30 T.C. 559 (1958)
Compensation received by a U.S. citizen for services performed for the government of American Samoa is considered to be derived from sources within the United States and is therefore subject to federal income tax because the government of American Samoa is an agency of the United States.
Summary
The case concerns whether income earned by a U.S. citizen working for the government of American Samoa is exempt from federal income tax under Section 251 of the Internal Revenue Code of 1939. The court held that the government of American Samoa is an “agency” of the United States. Therefore, the compensation earned by the petitioner was not exempt from taxation. The court relied on the plain language of the statute and a prior case with similar facts to determine that the petitioner’s income was taxable.

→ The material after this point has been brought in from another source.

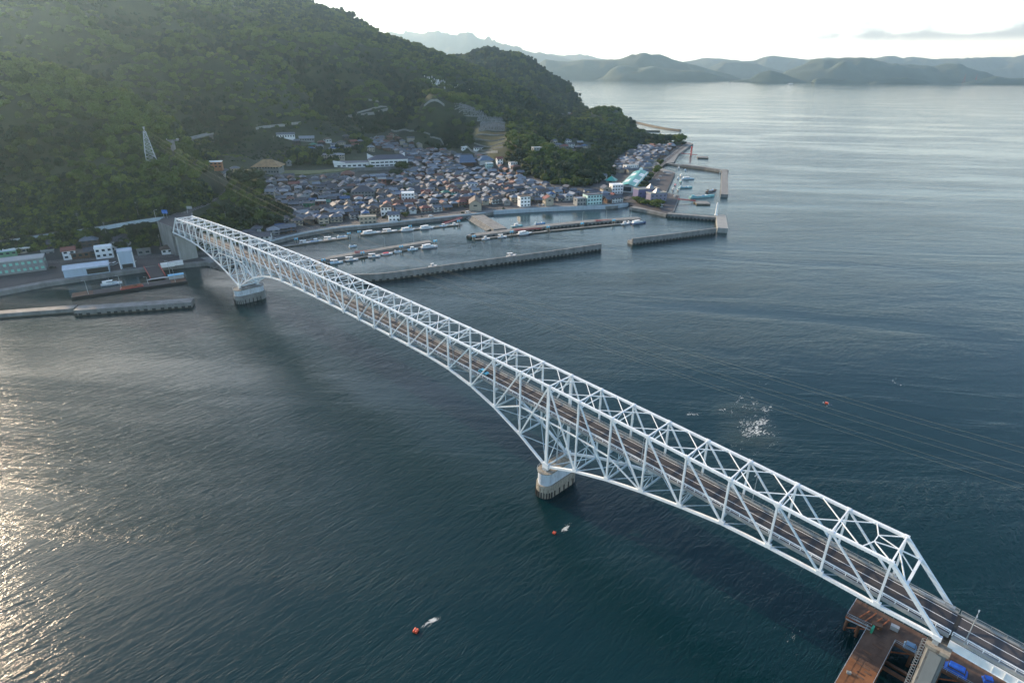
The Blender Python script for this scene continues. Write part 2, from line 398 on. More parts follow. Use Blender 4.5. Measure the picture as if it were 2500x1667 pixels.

This decision clarified the tax treatment of income earned in American Samoa and highlighted the broad definition of “agency” within the tax code.
Facts
George R. Bell, a U.S. citizen, was employed by the government of American Samoa in its Department of Public Works from July 1, 1951, to June 30, 1953. During this period, he resided in American Samoa. The United States Navy Department had previously terminated Bell’s employment effective June 29, 1951, due to the “Disestablishment of U.S. Naval Gov’t Unit, Tutuila, American Samoa.” The Civil Service Commission issued guidance on the classification of positions in American Samoa, while the Comptroller General noted recruitment difficulties due to employees losing federal benefits upon accepting employment with the Samoan government. Bell filed income tax returns for 1952 and 1953, claiming that his salary from the government of American Samoa was not subject to federal income tax because he was not an employee of the United States or its agency. The Commissioner of Internal Revenue determined deficiencies in Bell’s income tax for those years.
Procedural History
The Commissioner of Internal Revenue determined deficiencies in the petitioner’s income tax for the years 1952 and 1953. Bell contested this determination, asserting that his income earned in American Samoa was not subject to federal income tax. The case was brought before the United States Tax Court.
Issue(s)
Whether the government of American Samoa is an “agency” of the United States under Section 251(j) of the Internal Revenue Code of 1939.
Holding
Yes, because the court determined that the government of American Samoa is an agency of the United States and, therefore, the petitioner’s compensation was not exempt from taxation.
Court’s Reasoning
The court considered whether the government of American Samoa constituted an “agency” of the United States. It acknowledged that, although Bell was not an employee of the United States Government, the critical determination was whether the Samoan government qualified as an “agency thereof.” The court referenced Section 251(j) of the 1939 Code, which states, “For the purposes of this section, amounts paid for services performed by a citizen of the United States as an employee of the United States or any agency thereof shall be deemed to be derived from sources within the United States.” The court found that the government of American Samoa was such an agency. The court referenced the prior case of Edward L. Davis, which had a similar set of facts, and, following its holding, sustained the Commissioner’s determination.
Practical Implications
This case established that, for federal income tax purposes, the government of American Samoa is considered an agency of the United States. Therefore, the income earned by U.S. citizens working for the government of American Samoa is subject to U.S. federal income tax. This case is important for individuals who work or have worked in American Samoa because it clarified their tax obligations. It serves as a precedent for similar cases, establishing that the nature of the employing entity, rather than the direct employer status, dictates whether the income is subject to U.S. tax. The ruling affects tax planning for individuals who derive income from possessions of the United States, as it narrows the scope of income that might otherwise be excluded under Section 251.